Doom (2005)

Rating: C-

Dir: Andrzej Bartkowiak
Star: Dwayne Johnson, Karl Urban, Rosamund Pike, DeObia Oparei

Doom is one of only four computer games I’ve played to completion, and it’s probably a while before we’ll see Zork: The Movie, so I’m inclined to cut this more slack than most. It is a straightforward story: a group of Marines led by The Rock arrive on Mars to investigate a quarantined research lab. Naturally, there is corporate malfeasance to be revealed, and one by one, the Marines are killed: though, thanks to the horrors they uncover, death is not exactly the end of matters. As video-game adaptations go, this is about average – which given the past pedigree of such things, makes it below-average in general cinematic terms. The main problem is that the subject matter is over-familiar; there’s nothing here we haven’t seen before, most notably in movies such as Aliens, or even video-game movies like Resident Evil.

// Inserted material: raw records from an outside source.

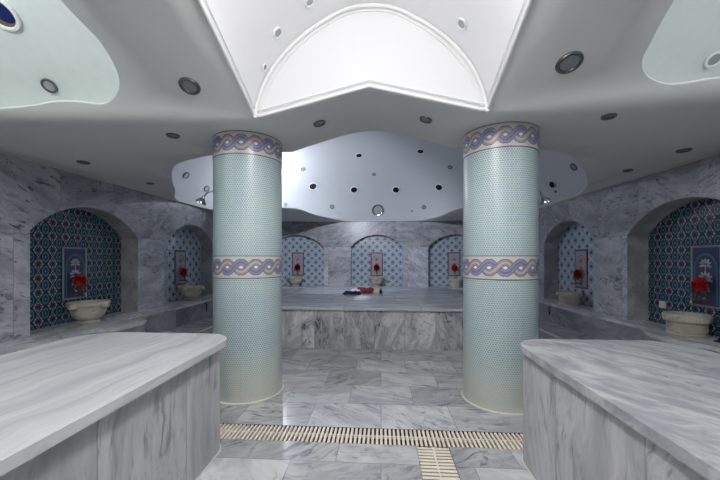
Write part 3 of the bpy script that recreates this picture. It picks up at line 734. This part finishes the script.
def make_flower(label):
    t = thing('red_flower', label, 'flower', group='red flowers on the taps')
    bm = B()
    for ring, (n, r, tilt, L) in enumerate(((9,.045,1.25,.075),(8,.035,.95,.07),(6,.02,.6,.06),(4,.008,.25,.045))):
        for i in range(n):
            a = 2*pi*i/n+ring*.4+random.uniform(-.1,.1)
            rot = Matrix.Rotation(a, 3, 'Y') @ Matrix.Rotation(-tilt+pi/2, 3, 'X')
            vs = []
            for k in range(6):
                for j in range(5):
                    uu, vv = k/5, j/4-.5
                    wd = .062*sin(pi*min(1,(.18+uu*.72)))
                    p = Vector((vv*2*wd*.75, -.02*(1-(2*vv)**2)-.018*uu*uu, r*.4+uu*L))
                    vs.append(bm.verts.new(rot @ p))
            for k in range(5):
                for j in range(4): bm.faces.new((vs[k*5+j], vs[k*5+j+1], vs[k*5+j+6], vs[k*5+j+5]))
    bmesh.ops.solidify(bm, geom=bm.faces[:], thickness=.003)
    obj('petals', bm, M['red'], t, True)
    bm = B()
    for a in (2.4, 3.1, 3.9):
        p0 = Vector((.05*sin(a), -.01, .05*cos(a))); p1 = Vector((.125*sin(a), -.02, .125*cos(a))); s = Vector((cos(a), 0, -sin(a)))*.02
        m = (p0+p1)/2
        q = [p0, m+s, p1, m-s]; a_ = [bm.verts.new(v) for v in q]; b_ = [bm.verts.new(v+Vector((0,-.005,0))) for v in q]
        bm.faces.new(a_); bm.faces.new(b_[::-1])
        for i in range(4): bm.faces.new((a_[i], a_[(i+1)%4], b_[(i+1)%4], b_[i]))
    obj('leaves', bm, M['leaf'], t)
    fit(t, 1.3, 1.3)
    return t
# wall frame: (x, y, rotation turning local +y out of the wall)
spots = [('l', LN[0][0], 'bowl', 'in the teal tiled niche at the left edge'),
         ('l', LN[1][0], 'bowl', 'in the pale niche left of the left column'),
         ('r', RN[0][0], 'drum', 'in the teal tiled niche at the right edge'),
         ('r', RN[1][0], 'drum', 'in the pale niche right of the right column'),
         ('b', BN[0][0], 'bowl', 'in the back wall niche beside the left column'),
         ('b', BN[1][0], 'bowl', 'in the middle niche of the back wall'),
         ('b', BN[2][0], 'drum', 'in the back wall niche beside the right column')]
protos = {}
for side, c, kind, where in spots:
    rz = {'l': -pi/2, 'r': pi/2, 'b': pi}[side]
    def W(out, z, dc=0):
        if side == 'l': return (XL-ND+out, c+dc, z)
        if side == 'r': return (XR+ND-out, c+dc, z)
        return (c+dc, YB+ND-out, z)
    kd = 'round marble wash basin on a foot' if kind == 'bowl' else 'drum-shaped marble wash basin with thick rim'
    dc = {'l': -.10, 'r': -.03, 'b': 0}[side]
    def put(key, mk, loc, label, r):
        if key in protos: return dup(protos[key], loc, r, label)
        o = mk(label); o.location = loc; o.rotation_euler = (0,0,r); protos[key] = o; return o
    put('basin'+kind, lambda l: make_basin(kind, l), W(.33 if kind == 'bowl' else .27, LEDGE+.003, dc), kd+' '+where, rz)
    put('tap', make_tap, W(.022, .845, 0), 'small brass tap under the red flower '+where, rz)
    put('flower', make_flower, W(.15, 1.035, 0), 'red ruffled flower over the basin '+where, rz)

# ------------------------------------------------------------------ shower heads behind the columns
def shower(label, x0, s, y, z, q=1.0):
    t = thing('shower_head', label, 'shower head', (x0, y, z), 0, 'chrome shower heads on the columns')
    bm = B(); tube(bm, [(0,0,0),(s*q*.06,0,.0),(s*q*.10,0,-.01),(s*q*.13,0,-.04),(s*q*.15,0,-.07)], .009, 10); obj('arm', bm, M['chrome'], t, True)
    bm = B(); tube(bm, [(0,0,0),(s*.008,0,0)], .028, 16); obj('flange', bm, M['chrome'], t, True)
    bm = B(); lathe(bm, [(0,.01),(.014,.01),(.018,-.005),(.03,-.018),(.052,-.045),(.055,-.062),(.0,-.064)], 24)
    o = obj('rose', bm, M['chrome'], t, True); o.location = (s*q*.15, 0, -.068); o.rotation_euler = (0, -s*.45, 0)
    return t
shower('chrome shower head with bent arm on the left column', -1.40-RC, -1, 3.41, 2.10)
shower('chrome shower head with bent arm on the right column', 1.178+RC-.002, 1, 3.37, 2.06, .5)

# ------------------------------------------------------------------ cloths on the platform
def cloth(name, label, mat, cx, cy, lx, ly, h, seed, rz=0, z0=.633):
    rnd = random.Random(seed); ph = [rnd.uniform(0, 6.3) for _ in range(6)]
    bm = B(); N, K = 22, 14; top, bot = [], []
    for j in range(K+1):
        for i in range(N+1):
            u, v = i/N*2-1, j/K*2-1
            e = max(0, 1-max(abs(u), abs(v))**6)
            w = 1+.12*sin(3*v+ph[0])+.07*sin(7*v+ph[1]); l = 1+.12*sin(3*u+ph[2])+.06*sin(8*u+ph[3])
            x, y = u*lx/2*w, v*ly/2*l
            z = h*e*(.55+.25*sin(5*u+3*v+ph[4])+.2*sin(9*v-4*u+ph[5]))
            top.append(bm.verts.new((x, y, .004+max(0, z)))); bot.append(bm.verts.new((x, y, 0)))
    W_ = N+1
    for j in range(K):
        for i in range(N):
            a = j*W_+i; bm.faces.new((top[a], top[a+1], top[a+W_+1], top[a+W_])); bm.faces.new((bot[a], bot[a+W_], bot[a+W_+1], bot[a+1]))
    per = [i for i in range(N)]+[j*W_+N for j in range(K)]+[K*W_+i for i in range(N, 0, -1)]+[j*W_ for j in range(K, 0, -1)]
    for a, b in zip(per, per[1:]+per[:1]): bm.faces.new((top[a], bot[a], bot[b], top[b]))
    o = obj(name, bm, mat, None, True, loc=(cx, cy, z0)); o.rotation_euler = (0,0,rz)
    return tag(o, label, 'towel', 'crumpled cloths on the platform')
cloth('bath_cloth', 'crumpled navy cloth at the left end of the heap on the platform', M['navy'], -.60, 6.80, .34, .22, .07, 1, .15)
cloth('bath_cloth', 'small white cloth crumpled between the navy and red ones', M['whitecloth'], -.56, 7.13, .18, .2, .09, 2, .5)
cloth('bath_cloth', 'dark red striped cloth, largest of the heap on the platform', M['redcloth'], -.36, 7.44, .42, .22, .09, 3, -.05)
cloth('bath_cloth', 'small red cloth folded in front of the larger red one', M['redcloth'], -.30, 7.08, .22, .22, .07, 4, .2)
cloth('bath_cloth', 'cream folded cloth at right of the heap on the platform', M['creamcloth'], -.10, 7.08, .11, .2, .11, 5, .1)
cloth('bath_cloth', 'tiny dark navy cloth at the far right end of the heap', M['navy'], -.005, 7.08, .05, .16, .09, 6, .1)

# ------------------------------------------------------------------ small fittings
bm = B(); box(bm, XR+ND-.03, XR+ND-.001, 5.14, 5.24, .64, .74, .006); tag(obj('wall_plate', bm, M['outlet'], None, True), 'small white square plate on the tiles left of the right drum basin', 'wall plate')
t = thing('iron_scroll', 'black wrought iron scroll beside the drum basin at the right edge', 'ornament', (3.98, 4.08, LEDGE+.003))
bm = B()
for s in (-1, 1):
    tube(bm, [(s*.012+.0, s*(.02+.07*(1-k/14)*abs(cos(k*.55))), .012+.2*(k/14)+.03*sin(k*.55)) for k in range(15)], .009, 8)
obj('scroll', bm, M['black'], t, True)
bm = B(); box(bm, -.05, .05, -.09, .09, 0, .012, .003); obj('foot_plate', bm, M['black'], t, True)
def hook(x, y, s, label):
    bm = B(); tube(bm, [(0,0,0),(s*.03,0,.0),(s*.045,0,-.03),(s*.04,0,-.10),(s*.03,0,-.16),(s*.045,0,-.18)], .012, 8)
    return tag(obj('black_hook', bm, M['black'], None, True, loc=(x, y, .33)), label, 'hook')
hook(LX-.022, 7.35, 1, 'small black hook on the ledge front beside the left column')
hook(RX+.020, 7.32, -1, 'small black hook on the ledge front beside the right column')

# ------------------------------------------------------------------ light
def lamp(name, loc, power, col=(1,1,1), r=.12, kind='POINT'):
    l = bpy.data.lights.new(name, kind); l.energy = power; l.color = col
    if kind == 'POINT': l.shadow_soft_size = r
    o = bpy.data.objects.new(name, l); COL.objects.link(o); o.location = loc; return o
lamp('vault_lamp', (-.1, 1.2, 3.05), 42, (1, .985, .97), .14)
sp = lamp('floor_fill_spot', (-.1, 1.3, 3.25), 165, (1, .985, .97), kind='SPOT'); sp.data.spot_size = math.radians(150); sp.data.spot_blend = .5; sp.data.shadow_soft_size = .12  # added downward spot, brightens the floor while the vault keeps its tone
lamp('rear_fill_lamp', (-.1, -.9, 2.35), 26, (.95, .97, 1), .25)  # unseen fill light added behind the camera for ambient
lamp('left_recess_lamp', (-2.95, 1.25, 3.25), 30, (.93, 1, .98), .12)
lamp('right_recess_lamp', (2.62, 1.2, 3.25), 22, (.93, 1, .99), .12)
lamp('dome_lamp', (-2.95, 9.3, 3.55), 80, (.86, .91, 1), .07)
sb = lamp('dome_spot', (-1.2, 4.45, 3.12), 650, (.84, .89, 1), kind='SPOT'); sb.data.spot_size = math.radians(75); sb.data.spot_blend = .6; sb.data.shadow_soft_size = .05
sb.rotation_euler = (Vector((-1.0, 11.2, 1.6))-sb.location).to_track_quat('-Z', 'Y').to_euler()
lamp('dome_fill_lamp', (1.0, 5.2, 3.7), 6, (.86, .90, 1), .2)
w = bpy.data.worlds.new('world'); S.world = w; w.use_nodes = True
w.node_tree.nodes['Background'].inputs[0].default_value = (.02, .022, .03, 1)
w.node_tree.nodes['Background'].inputs[1].default_value = .3
S.cycles.max_bounces = 10; S.cycles.diffuse_bounces = 6; S.cycles.use_denoising = True
S.cycles.sample_clamp_indirect = 4
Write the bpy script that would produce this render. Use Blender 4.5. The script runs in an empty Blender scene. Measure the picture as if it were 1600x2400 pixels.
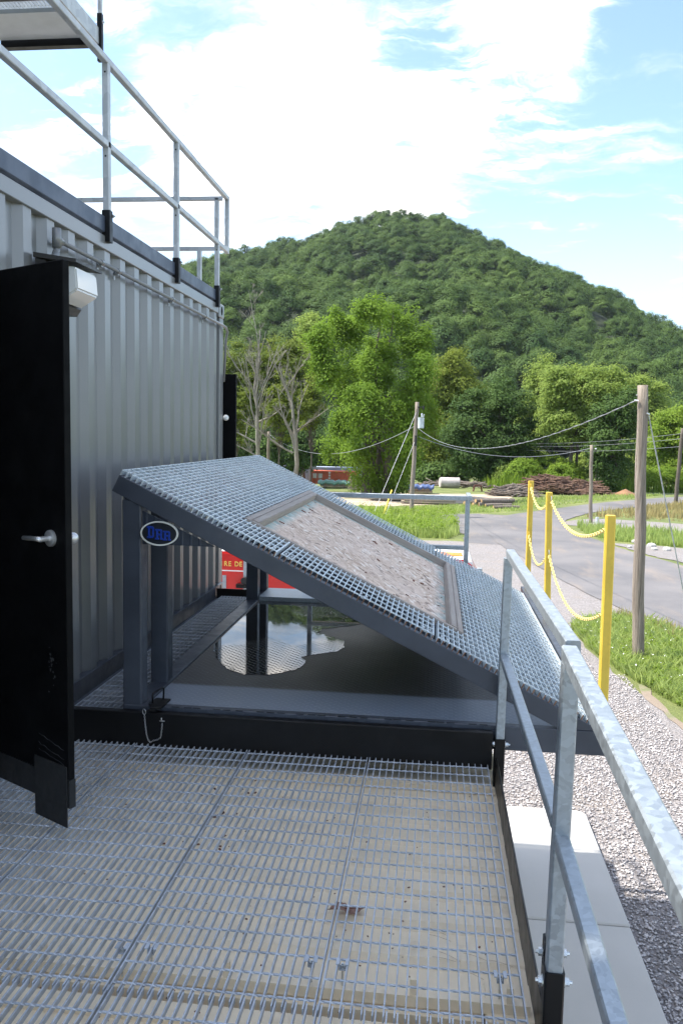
import bpy, bmesh, math, random
import numpy as np
from mathutils import Vector, Matrix, Quaternion
from mathutils.geometry import tessellate_polygon
from mathutils import noise as mnoise

random.seed(7)
np.random.seed(7)
SC = bpy.context.scene
COL = SC.collection
R = math.radians
PI = math.pi

# ------------------------------------------------------------------ camera
EYE = Vector((0.0, 0.0, 1.62))
yaw, pitch, roll = R(6.4), R(5.4), R(1.1)
fw = Vector((-math.sin(yaw) * math.cos(pitch), math.cos(yaw) * math.cos(pitch), -math.sin(pitch)))
rt = fw.cross(Vector((0, 0, 1))).normalized()
up = rt.cross(fw)
rt2 = rt * math.cos(roll) + up * math.sin(roll)
up2 = -rt * math.sin(roll) + up * math.cos(roll)
cam = bpy.data.cameras.new("camera")
cam_o = bpy.data.objects.new("camera", cam)
COL.objects.link(cam_o)
cam.sensor_fit = 'VERTICAL'
cam.sensor_height = 24.0
cam.sensor_width = 16.0
cam.lens = 24.0 * 1938.0 / 2400.0
cam.clip_start = 0.05
cam.clip_end = 5000
m = Matrix(((rt2.x, up2.x, -fw.x, EYE.x), (rt2.y, up2.y, -fw.y, EYE.y), (rt2.z, up2.z, -fw.z, EYE.z), (0, 0, 0, 1)))
cam_o.matrix_world = m
SC.camera = cam_o

# ------------------------------------------------------------------ node helper
class NT:
    def __init__(s, tree):
        s.t = tree; s.n = tree.nodes; s.l = tree.links
    def node(s, typ, props=None, **ins):
        nd = s.n.new(typ)
        for k, v in (props or {}).items():
            setattr(nd, k, v)
        for k, v in ins.items():
            s.set(nd, k, v)
        return nd
    def set(s, nd, k, v):
        key = int(k[1:]) if (k[0] == 'i' and k[1:].isdigit()) else k.replace('_', ' ')
        sock = nd.inputs[key]
        if isinstance(v, bpy.types.NodeSocket):
            s.l.new(v, sock)
        else:
            if sock.type == 'RGBA' and not isinstance(v, (int, float)) and len(v) == 3:
                v = (*v, 1)
            sock.default_value = v
    def math(s, op, a, b=0.0, c=0.0, clamp=False):
        nd = s.node('ShaderNodeMath', {'operation': op, 'use_clamp': clamp}, i0=a, i1=b)
        if op in ('MULTIPLY_ADD', 'SMOOTH_MIN', 'SMOOTH_MAX', 'WRAP'):
            s.set(nd, 'i2', c)
        return nd.outputs[0]
    def vmath(s, op, a, b=(0, 0, 0)):
        nd = s.node('ShaderNodeVectorMath', {'operation': op}, i0=a)
        if op != 'NORMALIZE':
            s.set(nd, 'i1', b)
        return nd.outputs['Value'] if op in ('DOT_PRODUCT', 'LENGTH', 'DISTANCE') else nd.outputs[0]
    def mix(s, f, a, b, mode='MIX'):
        nd = s.node('ShaderNodeMix', {'data_type': 'RGBA', 'blend_type': mode, 'clamp_factor': True})
        s.set(nd, 'i0', f); s.set(nd, 'i6', a); s.set(nd, 'i7', b)
        return nd.outputs[2]
    def ramp(s, f, lo, hi, a=0.0, b=1.0, smooth=True):
        nd = s.node('ShaderNodeMapRange', {'interpolation_type': 'SMOOTHSTEP' if smooth else 'LINEAR', 'clamp': True} if smooth else {'clamp': True},
                    i0=f, i1=lo, i2=hi, i3=a, i4=b)
        return nd.outputs[0]
    def noise(s, vec=None, scale=5, detail=4, rough=0.55, dist=0.0, out=0):
        nd = s.node('ShaderNodeTexNoise', {}, Scale=scale, Detail=detail, Roughness=rough, Distortion=dist)
        if vec is not None:
            s.l.new(vec, nd.inputs['Vector'])
        return nd.outputs[out]
    def voro(s, vec=None, scale=5, feature='F1', out='Distance', rnd=1.0):
        nd = s.node('ShaderNodeTexVoronoi', {'feature': feature}, Scale=scale, Randomness=rnd)
        if vec is not None:
            s.l.new(vec, nd.inputs['Vector'])
        return nd.outputs[out]
    def mapping(s, vec, scale=(1, 1, 1), rot=(0, 0, 0), loc=(0, 0, 0)):
        nd = s.node('ShaderNodeMapping', {}, Vector=vec, Scale=scale, Rotation=rot, Location=loc)
        return nd.outputs[0]
    def sep(s, vec):
        nd = s.node('ShaderNodeSeparateXYZ', {}, i0=vec); return nd.outputs
    def comb(s, x, y, z):
        nd = s.node('ShaderNodeCombineXYZ', {}, i0=x, i1=y, i2=z); return nd.outputs[0]
    def bump(s, h, strength=0.3, dist=0.01, normal=None):
        nd = s.node('ShaderNodeBump', {}, Strength=strength, Distance=dist, Height=h)
        if normal is not None:
            s.l.new(normal, nd.inputs['Normal'])
        return nd.outputs[0]

def hexc(r, g, b):
    f = lambda c: (c / 255 / 12.92) if c / 255 <= 0.04045 else ((c / 255 + 0.055) / 1.055) ** 2.4
    return (f(r), f(g), f(b))

# ------------------------------------------------------------------ world, sun, exposure
SUN_EL = math.atan2(1.0, 0.6)
w = bpy.data.worlds.new("World")
SC.world = w
w.use_nodes = True
wn = NT(w.node_tree)
wn.n.clear()
sky = wn.node('ShaderNodeTexSky', {'sky_type': 'NISHITA', 'sun_disc': False, 'sun_elevation': SUN_EL,
                                   'sun_rotation': R(270), 'altitude': 300, 'air_density': 1.0, 'dust_density': 1.2, 'ozone_density': 1.2})
gen = wn.node('ShaderNodeTexCoord').outputs['Generated']
dirn = wn.vmath('NORMALIZE', gen)
dx, dy, dz = wn.sep(dirn)
zz = wn.math('ADD', wn.math('MAXIMUM', dz, 0.0), 0.16)
px = wn.math('DIVIDE', dx, zz); py = wn.math('DIVIDE', dy, zz)
cp = wn.comb(px, py, 0.0)
def blob(d, r0, r1):
    d = Vector(d).normalized()
    return wn.ramp(wn.vmath('DOT_PRODUCT', dirn, tuple(d)), math.cos(r1), math.cos(r0))
warp = wn.vmath('ADD', cp, wn.vmath('MULTIPLY', wn.vmath('SUBTRACT', wn.noise(cp, 3.0, 5, 0.6, out=1), (0.5, 0.5, 0.5)), (0.28, 0.28, 0.0)))
n1 = wn.noise(warp, 1.35, 10, 0.60, 0.1)
n2 = wn.noise(wn.mapping(warp, (1.0, 2.4, 1), (0, 0, 0.45), (7, 3, 0)), 3.4, 10, 0.66, 0.25)
cov = wn.math('MULTIPLY_ADD', wn.math('SUBTRACT', n1, 0.5), 1.7, 0.50)
for d, w_, r0, r1 in [((-0.22, .90, .42), .15, .04, .20), ((-0.15, .94, .28), .17, .03, .20), ((-.42, .86, .27), .10, .0, .10),
                      ((.09, .89, .45), .20, .02, .10), ((-.06, .94, .33), .12, .02, .14), ((.14, .935, .325), .17, .03, .17),
                      ((-0.40, .855, .338), -.30, .015, .11), ((.21, .90, .385), -.22, .01, .10), ((.06, .92, .378), -.14, .01, .07),
                      ((.12, .965, .225), -.28, .05, .15), ((.27, .96, .20), -.14, .03, .13), ((-.262, .905, .332), -.13, .005, .045),
                      ((-.03, .915, .395), -.08, .0, .07)]:
    cov = wn.math('ADD', cov, wn.math('MULTIPLY', blob(d, r0, r1), w_))
cov = wn.math('ADD', cov, wn.math('MULTIPLY', wn.math('SUBTRACT', n2, 0.5), 0.75))
cmask = wn.math('MAXIMUM', wn.ramp(cov, 0.40, 0.92), wn.math('MULTIPLY', wn.ramp(wn.math('ADD', cov, wn.math('MULTIPLY', wn.math('SUBTRACT', n2, 0.5), 0.9)), 0.30, 0.85), 0.55))
shade = wn.ramp(wn.noise(wn.mapping(warp, (1, 1, 1), (0, 0, 0), (3.3, 1.2, 0)), 2.2, 8, 0.6), 0.30, 0.66)
ccol = wn.mix(wn.math('POWER', shade, 1.6), (3.0, 3.08, 3.25), (15.2, 13.8, 12.0))
cmask = wn.math('POWER', cmask, 1.5)
skyc = wn.mix(1.0, sky.outputs[0], (0.86, 0.88, 0.86), 'MULTIPLY')
lowf = wn.ramp(dz, 0.0, 0.30, 0.65, 0.0)
skyc = wn.mix(lowf, skyc, (3.0, 4.25, 6.0))
fin = wn.mix(cmask, skyc, ccol)
bg = wn.node('ShaderNodeBackground', {}, Color=fin, Strength=0.15)
wo = wn.node('ShaderNodeOutputWorld'); wn.l.new(bg.outputs[0], wo.inputs[0])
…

I mean, the second that one character walked into a bathroom, Chris pin-pointed his fate – and after five minutes of failed attempts at tension building, it came to pass exactly as she called it. That kind of predictability blows any entry in the horror genre out of the water, and this also takes too long to get going. To the film’s credit, it does have an interesting twist, with one heroic character suddenly doing what’s called a “heel turn” in wrestling circles, and becoming a villain. There’s also the 5-minute “first-person shooter” POV sequence, which we loved: some day, someone will make an entire movie that way. But hopefully not Bartkowiak, who has shown no particular aptitude for the action genre in any of his work as a director. And, sadly, at no point does The Rock drop the People’s Elbow on any monsters. That’d have been a memorable moment, in a movie largely bereft of them.